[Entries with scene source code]
□ □ □ □ □ □ □
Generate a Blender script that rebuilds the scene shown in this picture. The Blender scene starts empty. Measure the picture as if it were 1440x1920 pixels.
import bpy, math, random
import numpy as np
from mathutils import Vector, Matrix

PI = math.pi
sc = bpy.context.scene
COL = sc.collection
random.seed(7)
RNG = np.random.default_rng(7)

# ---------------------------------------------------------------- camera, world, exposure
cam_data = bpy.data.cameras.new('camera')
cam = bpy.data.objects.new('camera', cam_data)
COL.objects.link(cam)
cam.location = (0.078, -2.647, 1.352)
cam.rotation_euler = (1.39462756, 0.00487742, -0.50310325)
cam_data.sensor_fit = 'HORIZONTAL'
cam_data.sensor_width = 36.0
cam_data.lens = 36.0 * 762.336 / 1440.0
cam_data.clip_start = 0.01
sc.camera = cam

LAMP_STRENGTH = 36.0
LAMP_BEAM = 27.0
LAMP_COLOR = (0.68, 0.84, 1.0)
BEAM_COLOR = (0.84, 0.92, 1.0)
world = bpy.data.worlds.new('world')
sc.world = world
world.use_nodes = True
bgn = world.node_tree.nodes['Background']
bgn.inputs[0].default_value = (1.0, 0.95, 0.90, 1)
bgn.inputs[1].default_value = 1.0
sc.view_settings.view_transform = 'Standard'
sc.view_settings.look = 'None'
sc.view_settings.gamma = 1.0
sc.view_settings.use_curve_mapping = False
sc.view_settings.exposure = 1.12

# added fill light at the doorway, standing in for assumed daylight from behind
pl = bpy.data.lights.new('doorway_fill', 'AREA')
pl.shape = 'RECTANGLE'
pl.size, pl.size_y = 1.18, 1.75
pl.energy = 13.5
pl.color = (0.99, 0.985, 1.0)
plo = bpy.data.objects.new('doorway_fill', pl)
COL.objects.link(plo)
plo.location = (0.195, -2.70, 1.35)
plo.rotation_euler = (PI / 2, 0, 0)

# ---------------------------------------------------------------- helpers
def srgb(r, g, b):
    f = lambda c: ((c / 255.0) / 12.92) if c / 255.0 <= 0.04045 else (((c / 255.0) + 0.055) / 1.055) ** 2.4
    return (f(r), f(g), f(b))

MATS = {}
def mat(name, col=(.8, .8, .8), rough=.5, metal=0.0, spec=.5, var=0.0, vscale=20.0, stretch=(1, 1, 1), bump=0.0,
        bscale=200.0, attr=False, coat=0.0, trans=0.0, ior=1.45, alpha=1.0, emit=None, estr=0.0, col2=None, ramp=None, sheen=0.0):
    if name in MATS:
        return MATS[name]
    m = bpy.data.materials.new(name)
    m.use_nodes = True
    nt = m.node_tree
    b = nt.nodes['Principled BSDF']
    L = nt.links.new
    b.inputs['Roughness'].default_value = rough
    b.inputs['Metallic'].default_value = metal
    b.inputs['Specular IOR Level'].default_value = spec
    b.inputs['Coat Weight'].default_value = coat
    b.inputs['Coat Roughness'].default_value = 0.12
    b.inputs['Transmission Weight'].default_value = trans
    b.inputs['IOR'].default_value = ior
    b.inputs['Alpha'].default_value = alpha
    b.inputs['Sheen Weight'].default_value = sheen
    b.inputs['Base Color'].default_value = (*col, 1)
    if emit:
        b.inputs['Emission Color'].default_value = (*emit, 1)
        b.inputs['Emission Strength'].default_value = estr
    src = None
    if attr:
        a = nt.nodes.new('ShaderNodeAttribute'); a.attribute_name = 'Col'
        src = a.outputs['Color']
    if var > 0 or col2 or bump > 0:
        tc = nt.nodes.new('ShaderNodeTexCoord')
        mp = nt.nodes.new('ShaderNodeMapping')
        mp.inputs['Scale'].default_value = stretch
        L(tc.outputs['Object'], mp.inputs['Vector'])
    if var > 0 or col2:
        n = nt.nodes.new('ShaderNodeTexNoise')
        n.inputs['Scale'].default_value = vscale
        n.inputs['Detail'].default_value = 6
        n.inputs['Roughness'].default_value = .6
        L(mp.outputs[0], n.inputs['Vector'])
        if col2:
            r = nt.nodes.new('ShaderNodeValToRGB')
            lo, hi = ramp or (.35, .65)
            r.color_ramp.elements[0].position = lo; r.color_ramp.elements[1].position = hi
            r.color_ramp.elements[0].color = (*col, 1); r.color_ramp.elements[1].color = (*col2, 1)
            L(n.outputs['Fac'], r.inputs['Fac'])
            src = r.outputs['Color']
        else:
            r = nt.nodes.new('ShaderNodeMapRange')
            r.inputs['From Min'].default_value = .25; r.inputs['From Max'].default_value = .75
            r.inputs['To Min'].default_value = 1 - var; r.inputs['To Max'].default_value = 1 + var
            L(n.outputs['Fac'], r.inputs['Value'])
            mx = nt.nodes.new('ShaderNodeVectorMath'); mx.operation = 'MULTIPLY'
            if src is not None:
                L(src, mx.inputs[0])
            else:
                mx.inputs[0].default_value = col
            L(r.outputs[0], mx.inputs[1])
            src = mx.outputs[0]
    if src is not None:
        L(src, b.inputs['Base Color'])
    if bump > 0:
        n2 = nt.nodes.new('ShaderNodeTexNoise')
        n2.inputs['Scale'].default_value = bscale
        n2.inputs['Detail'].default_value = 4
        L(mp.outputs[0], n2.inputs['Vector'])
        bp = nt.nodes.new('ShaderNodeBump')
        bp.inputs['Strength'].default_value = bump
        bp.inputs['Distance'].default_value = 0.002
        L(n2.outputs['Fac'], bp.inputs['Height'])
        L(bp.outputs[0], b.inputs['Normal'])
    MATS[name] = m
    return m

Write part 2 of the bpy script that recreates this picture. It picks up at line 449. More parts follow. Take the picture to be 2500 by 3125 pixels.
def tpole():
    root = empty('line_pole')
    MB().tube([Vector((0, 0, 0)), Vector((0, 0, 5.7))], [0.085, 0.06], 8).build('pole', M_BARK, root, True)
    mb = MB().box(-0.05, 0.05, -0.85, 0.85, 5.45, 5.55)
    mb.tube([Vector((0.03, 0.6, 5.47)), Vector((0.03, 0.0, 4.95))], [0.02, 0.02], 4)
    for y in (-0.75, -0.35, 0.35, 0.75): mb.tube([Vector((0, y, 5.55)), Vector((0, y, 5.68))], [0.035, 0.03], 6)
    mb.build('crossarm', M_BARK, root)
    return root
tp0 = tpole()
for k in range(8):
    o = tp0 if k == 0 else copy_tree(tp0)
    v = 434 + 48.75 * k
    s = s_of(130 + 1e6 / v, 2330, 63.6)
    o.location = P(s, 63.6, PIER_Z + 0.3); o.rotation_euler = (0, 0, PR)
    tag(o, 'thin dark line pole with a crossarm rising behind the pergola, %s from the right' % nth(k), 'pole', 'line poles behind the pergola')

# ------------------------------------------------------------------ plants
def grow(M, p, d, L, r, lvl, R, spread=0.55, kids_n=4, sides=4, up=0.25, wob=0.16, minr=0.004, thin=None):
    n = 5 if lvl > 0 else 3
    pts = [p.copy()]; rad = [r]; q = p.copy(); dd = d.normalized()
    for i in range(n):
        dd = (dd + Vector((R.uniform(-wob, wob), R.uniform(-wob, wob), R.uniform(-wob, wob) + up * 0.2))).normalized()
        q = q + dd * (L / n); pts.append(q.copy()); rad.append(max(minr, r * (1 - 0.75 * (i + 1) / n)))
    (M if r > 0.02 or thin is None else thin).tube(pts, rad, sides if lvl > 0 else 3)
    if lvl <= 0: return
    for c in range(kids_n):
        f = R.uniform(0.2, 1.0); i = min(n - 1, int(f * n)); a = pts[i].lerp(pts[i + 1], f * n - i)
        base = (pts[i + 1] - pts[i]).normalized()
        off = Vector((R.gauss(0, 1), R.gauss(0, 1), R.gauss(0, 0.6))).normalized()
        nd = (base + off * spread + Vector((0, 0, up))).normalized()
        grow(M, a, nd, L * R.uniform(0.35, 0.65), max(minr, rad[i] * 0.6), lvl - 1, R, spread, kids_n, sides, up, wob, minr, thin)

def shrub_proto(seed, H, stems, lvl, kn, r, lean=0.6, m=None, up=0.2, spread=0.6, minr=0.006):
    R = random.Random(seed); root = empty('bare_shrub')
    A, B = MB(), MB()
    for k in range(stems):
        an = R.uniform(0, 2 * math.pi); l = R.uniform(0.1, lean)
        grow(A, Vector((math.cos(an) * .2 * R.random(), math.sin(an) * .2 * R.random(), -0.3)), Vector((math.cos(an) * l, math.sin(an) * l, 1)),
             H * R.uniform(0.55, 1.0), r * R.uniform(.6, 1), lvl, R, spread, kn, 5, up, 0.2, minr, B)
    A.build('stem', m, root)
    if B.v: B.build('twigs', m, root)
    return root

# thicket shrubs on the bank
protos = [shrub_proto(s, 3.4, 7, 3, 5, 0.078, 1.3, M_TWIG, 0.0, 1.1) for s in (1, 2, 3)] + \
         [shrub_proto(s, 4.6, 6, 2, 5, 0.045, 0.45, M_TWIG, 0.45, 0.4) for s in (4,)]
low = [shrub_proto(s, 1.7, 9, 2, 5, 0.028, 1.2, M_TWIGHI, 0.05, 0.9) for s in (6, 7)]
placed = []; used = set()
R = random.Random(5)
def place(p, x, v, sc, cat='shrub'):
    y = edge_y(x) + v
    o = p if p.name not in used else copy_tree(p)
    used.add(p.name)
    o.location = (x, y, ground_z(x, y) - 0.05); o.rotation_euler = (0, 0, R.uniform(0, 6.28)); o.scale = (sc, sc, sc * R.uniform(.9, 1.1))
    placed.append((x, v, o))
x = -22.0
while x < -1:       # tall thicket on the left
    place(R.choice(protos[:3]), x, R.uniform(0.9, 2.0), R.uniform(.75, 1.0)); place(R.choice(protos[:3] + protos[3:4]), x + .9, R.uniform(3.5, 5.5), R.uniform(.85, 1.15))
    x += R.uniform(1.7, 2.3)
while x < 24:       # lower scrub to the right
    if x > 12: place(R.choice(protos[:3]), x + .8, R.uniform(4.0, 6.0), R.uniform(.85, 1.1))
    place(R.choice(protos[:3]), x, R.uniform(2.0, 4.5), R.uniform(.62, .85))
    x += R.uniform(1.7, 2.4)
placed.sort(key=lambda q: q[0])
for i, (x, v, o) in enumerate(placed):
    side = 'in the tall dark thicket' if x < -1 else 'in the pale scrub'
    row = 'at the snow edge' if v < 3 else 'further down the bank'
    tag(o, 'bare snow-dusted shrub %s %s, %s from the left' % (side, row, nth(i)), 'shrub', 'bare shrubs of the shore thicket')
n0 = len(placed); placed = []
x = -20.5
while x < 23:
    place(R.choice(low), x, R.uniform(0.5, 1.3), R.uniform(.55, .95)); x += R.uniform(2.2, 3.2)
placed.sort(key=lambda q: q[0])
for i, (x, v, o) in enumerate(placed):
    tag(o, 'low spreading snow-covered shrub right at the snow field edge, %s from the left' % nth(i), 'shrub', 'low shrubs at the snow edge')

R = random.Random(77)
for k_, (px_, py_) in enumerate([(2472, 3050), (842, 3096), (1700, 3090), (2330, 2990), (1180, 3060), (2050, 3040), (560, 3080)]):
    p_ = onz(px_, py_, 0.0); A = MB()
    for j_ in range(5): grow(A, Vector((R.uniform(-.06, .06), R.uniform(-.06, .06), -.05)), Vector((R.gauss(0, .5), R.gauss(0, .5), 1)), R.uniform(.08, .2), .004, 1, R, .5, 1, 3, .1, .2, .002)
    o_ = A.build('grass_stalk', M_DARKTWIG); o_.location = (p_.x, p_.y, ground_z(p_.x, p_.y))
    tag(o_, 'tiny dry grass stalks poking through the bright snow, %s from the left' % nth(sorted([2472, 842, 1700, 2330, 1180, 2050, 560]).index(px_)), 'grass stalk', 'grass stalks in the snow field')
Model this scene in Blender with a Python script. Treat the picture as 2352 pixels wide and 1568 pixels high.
□ □ □ □ □ □ □
Exercise objective |
Quote nothing but the lines that run from the line containing "Write part 2" through the line containing "grow(M, a, nd, L", keeping both of them word for word.

Worked answer |
Write part 2 of the bpy script that recreates this picture. It picks up at line 449. More parts follow. Take the picture to be 2500 by 3125 pixels.
def tpole():
    root = empty('line_pole')
    MB().tube([Vector((0, 0, 0)), Vector((0, 0, 5.7))], [0.085, 0.06], 8).build('pole', M_BARK, root, True)
    mb = MB().box(-0.05, 0.05, -0.85, 0.85, 5.45, 5.55)
    mb.tube([Vector((0.03, 0.6, 5.47)), Vector((0.03, 0.0, 4.95))], [0.02, 0.02], 4)
    for y in (-0.75, -0.35, 0.35, 0.75): mb.tube([Vector((0, y, 5.55)), Vector((0, y, 5.68))], [0.035, 0.03], 6)
    mb.build('crossarm', M_BARK, root)
    return root
tp0 = tpole()
for k in range(8):
    o = tp0 if k == 0 else copy_tree(tp0)
    v = 434 + 48.75 * k
    s = s_of(130 + 1e6 / v, 2330, 63.6)
    o.location = P(s, 63.6, PIER_Z + 0.3); o.rotation_euler = (0, 0, PR)
    tag(o, 'thin dark line pole with a crossarm rising behind the pergola, %s from the right' % nth(k), 'pole', 'line poles behind the pergola')

# ------------------------------------------------------------------ plants
def grow(M, p, d, L, r, lvl, R, spread=0.55, kids_n=4, sides=4, up=0.25, wob=0.16, minr=0.004, thin=None):
    n = 5 if lvl > 0 else 3
    pts = [p.copy()]; rad = [r]; q = p.copy(); dd = d.normalized()
    for i in range(n):
        dd = (dd + Vector((R.uniform(-wob, wob), R.uniform(-wob, wob), R.uniform(-wob, wob) + up * 0.2))).normalized()
        q = q + dd * (L / n); pts.append(q.copy()); rad.append(max(minr, r * (1 - 0.75 * (i + 1) / n)))
    (M if r > 0.02 or thin is None else thin).tube(pts, rad, sides if lvl > 0 else 3)
    if lvl <= 0: return
    for c in range(kids_n):
        f = R.uniform(0.2, 1.0); i = min(n - 1, int(f * n)); a = pts[i].lerp(pts[i + 1], f * n - i)
        base = (pts[i + 1] - pts[i]).normalized()
        off = Vector((R.gauss(0, 1), R.gauss(0, 1), R.gauss(0, 0.6))).normalized()
        nd = (base + off * spread + Vector((0, 0, up))).normalized()
        grow(M, a, nd, L * R.uniform(0.35, 0.65), max(minr, rad[i] * 0.6), lvl - 1, R, spread, kids_n, sides, up, wob, minr, thin)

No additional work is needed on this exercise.